In an email Wednesday, Totman defended his participation in the ad as appropriate, saying he was simply advocating for more affordable housing. He said he asked that the ad be removed because of harassment.

“As a longtime affordable housing advocate, I present on the matter and discuss the challenges and opportunities in housing on a daily basis and will continue to take opportunities to share this message far and wide,” he wrote. “Avesta Housing takes no position on political candidates, nor was the use of this video on a Facebook page meant to imply an endorsement of any kind. The video contained the message of a housing advocate imploring leaders in Maine to do more for people in need of affordable housing.

“While I believe that the message in the video is appropriate, I have asked Unite Portland to remove it for now because of the harassment I have received from a community member in response to my message,” Totman wrote.

Leonard Cole, a Cape Elizabeth attorney who specializes in nonprofit organizations, said Wednesday that he would need to conduct further research before determining whether there was a violation. But he said he would be “very concerned” about the ad, given that the video says it was paid for by the PAC.

Cole noted that Totman’s comments are about housing, not a political candidate. And it’s not clear whether Totman was exercising his First Amendment rights to free speech, or if he was speaking on behalf of the nonprofit organization he works for.

“It’s ambiguous as to whether he was speaking on behalf of Avesta Housing or speaking in his personal capacity,” Cole said. “That’s what it hinges on.”


Violations of the tax law can cause a nonprofit to lose its tax-exempt status and possible pay back taxes, according to the IRS guidelines.

However, even if it was determined to be a violation, Cole said he wouldn’t expect any enforcement action from the IRS. He noted that some churches across the U.S. designate a Sunday service to speak in support of or opposition to political candidates. “You don’t see churches losing their tax-exempt status,” he said.

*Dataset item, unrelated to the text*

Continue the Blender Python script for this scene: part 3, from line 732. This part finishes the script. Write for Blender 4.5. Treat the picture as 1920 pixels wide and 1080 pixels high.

Waxman, who leads Unite Portland, said Wednesday that she was not aware the ad had been removed. She said she would need to speak with the campaign’s social media coordinator to figure out why.

Waxman stressed that Totman was speaking as an individual, not on behalf of the organization.

“He’s a concerned person in Portland who is concerned about housing,” Waxman said. “His voice is important.”

It’s currently unclear who is funding Unite Portland. Waxman has said that information will be disclosed on the quarterly campaign finance report that will be filed at City Hall on Oct. 7.